If you spend time looking at websites targeted at expats, non-stop world travelers, digital nomads, retirees and semi-retirees, snowbirds, and people seeking a better life with more freedom and less work, you start to see trends. The first trend you see is that most of the digital nomads, non-stop world travelers, and YouTube vloggers are younger people, many of them young couples. The sites hosted by older people are usually focused on relocating to a new country, becoming an expat or snowbird. The younger sites spend a lot of time talking about adventures, where they’ve gone and where they want to go, travel details and tips, best gear to take, how to find cheap flights, and so on. The older sites talk a lot about immigration red tape, real estate issues, retirement visas, places where you can live on low incomes or social security checks, and especially they talk a lot about healthcare and health insurance…but not so much about adventures. If you read enough of these sites you will eventually start to get the bias…youth is about adventure…old age is about survival.
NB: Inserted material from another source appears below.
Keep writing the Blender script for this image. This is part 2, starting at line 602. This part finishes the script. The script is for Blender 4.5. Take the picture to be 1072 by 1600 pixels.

Likewise, if you search for images of “people traveling” on the Internet you will find a large majority of the images are of people under 35. If you look for images of older travelers you will often find images which are biased towards illness and disability, with plenty of canes and assistive devices in the mix.
Granted, we do slow down and have less energy as we age, but the media seems to almost discourage older people from seeking adventures, focusing on the difficulties rather than the possibilities. We hope to combat that bias on this site and present information that helps older people seek a life which includes travel and adventure.
One type of post we see fairly often, particularly on expat forums, are from older people who are looking to relocate to another country because they aren’t able to retire in their own country on the funds they have available. Sometimes the people writing don’t necessarily even want to relocate, may not like traveling, but see no other choice to have a better life than to move to a country where the cost of living is half what it is in the U.S. In the words of Janis Joplin (or Kris Kristofferson) “freedom is just another word for nothing left to lose”. Sometimes the move turns out to be the best thing they ever did. You see plenty of those stories. In other cases, the reality of life in another country didn’t meet their expectations and they end up moving back or sticking it out unhappily. You see some of those too.
I’m not saying this is all you’ll find in posts from older people. Many seniors have some retirement savings or even a decent nest egg that lets them travel and have fewer limits on where they can go and what they can do, maybe maintaining a home in their country of origin and renting a place when they travel. But we have targeted our website to cover the entire demographic, from people who have only a Social Security or a small pension to live on to those that are in better financial shape. We address those who want to travel for several months per year and maintain a home base in this country as well as those looking to relocate full-time to another country. We ourselves are starting out by keeping a home in the US and travelling for part of the year each year, but we may change our minds later and become fulltime digital nomads or relocate to another country. Time will tell.
On this website we hope to encourage more seniors to ignore prevailing perceptions of older adults and strive to develop more mobile, creative, adventurous lifestyles.